Мы никогда не были средним классом. Как социальная мобильность вводит нас в заблуждение (Вайс) - страница 22

В конце XIX века увеличение популярности категории «среднего класса» в наиболее передовых европейских экономиках всецело совпадало со стремительным распространением разнообразных форм собственности домохозяйств и способов ее приобретения. Кроме того, это было время социальных и политических потрясений, которые угрожали нарастающей силе и господству капитализма. Благодаря успокоению недовольства рабочей силы, ход капиталистического накопления вошел в плавную колею, и часть прибавочного продукта, создаваемого возросшим объемом промышленного производства, стала доступна для обычных людей. Эта доля концентрировалась в виде ресурсов, которые позволили значительному количеству трудящихся обрести социальную мобильность и материальную защищенность с помощью таких способов, каких у них не было прежде. Эти мобильность и защищенность (или их перспективы) перенаправляли энергию трудящихся от протеста к инвестированию. Недовольные работники могли обзаводиться накоплениями, жильем и регалиями, которые им было бы страшно потерять. Кроме того, они могли приобретать масштабный набор материальных и культурных атрибутов, которые утверждали их преимущества и демонстрировали их достижения.

Для капиталистического накопления выгодно создание подготовленной и мотивированной рабочей силы, представители которой слишком заняты, пытаясь не останавливаться в борьбе за обладание собственностью и зависящими от нее доходами, чтобы осознать, что все они подвергаются эксплуатации, и оказывать ей сопротивление. Наблюдая за этой тенденцией, некоторые теоретики утверждали, что средний класс занимает противоречивое положение между трудом и капиталом[16], – противоречивое в том смысле, что оно натравливает нас на самих себя. В качестве трудящихся мы подвергаемся эксплуатации ради создания прибавочного продукта вне зависимости от того, насколько престижна наша работа или насколько велики наши заработки. Но в силу того, что мы владеем определенными накоплениями (жилье, автомобиль, страховой полис или какая-либо регалия) либо надеемся их получить, мы кое-что выигрываем, становясь на сторону динамики накопления капитала, которая может защитить или повысить ценность того, чем мы владеем, вне зависимости от того, насколько скромна наша работа или насколько умеренны наши накопления. Кроме того, нам придется кое-что потерять, если мы будем сопротивляться этой динамике, поскольку наше благосостояние вращается вокруг владения уже приобретенными нами ресурсами и сохранения их ценности.

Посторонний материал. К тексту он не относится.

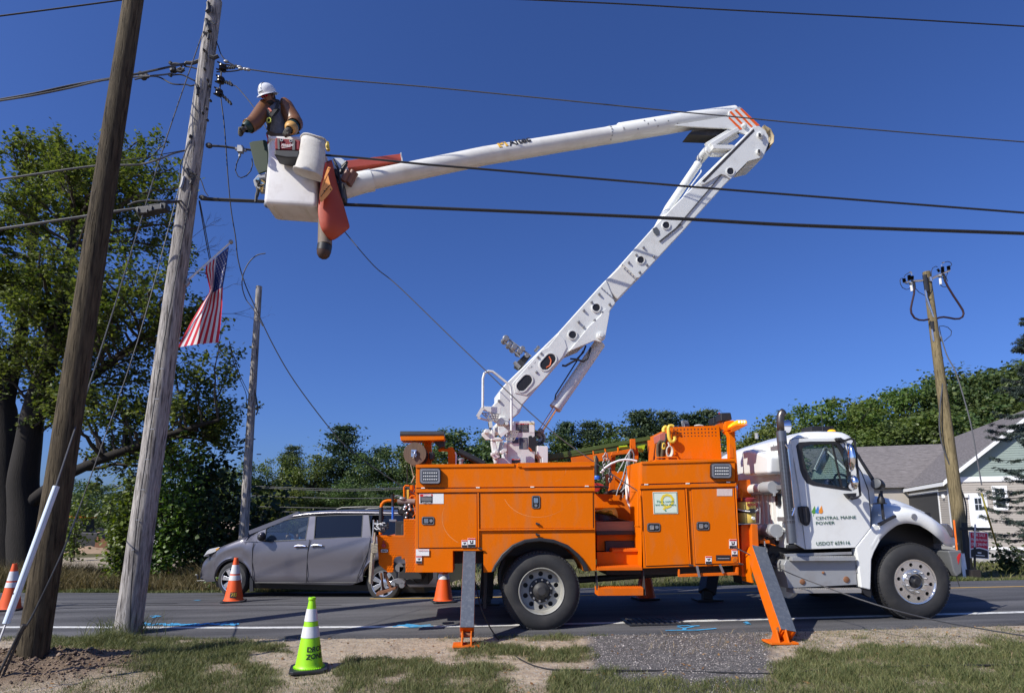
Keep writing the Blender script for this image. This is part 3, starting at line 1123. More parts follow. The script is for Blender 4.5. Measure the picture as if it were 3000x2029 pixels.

Наша классовая принадлежность определяется таким образом, что воздает должное нашему стремлению заглядывать за жесткие пределы возможностей нашего труда в будущее, где наши домохозяйства укрепятся или придут в беспорядок в результате наших сегодняшних инвестиций, и не принимать во внимание институциональные ограничения, которые ради поддержания прибыльности предопределяют ценность того, чем мы владеем, нашего труда и заработков, а также – шире – наших собственных судеб. Мы именуемся средним классом. Он распахивает свои объятия перед каждым из нас, от высокооплачиваемых профессионалов и менеджеров до успешных или испытывающих затруднения владельцев бизнеса и оказывающих услуги самозанятых – и далее вплоть до персонала самого низкого уровня и непостоянно занятых стажеров. Именно так обстоит дело, поскольку бóльшая часть нашей жизни уходит на работу, но в то же время мы владеем (или рассчитываем, что однажды будем владеть) материальными и человеческими ресурсами, ценность которых можно поддерживать или наращивать посредством инвестиций. Наименование «средний класс» воплощает наше представление о том, чем мы владеем и как мы преуспеваем в жизни, таким образом, словно все это является результатом нашего личного выбора и усилий. Это вновь воплощает нашу приверженность жертвам ради будущего, как будто это будущее зависит только от наших решений и усилий.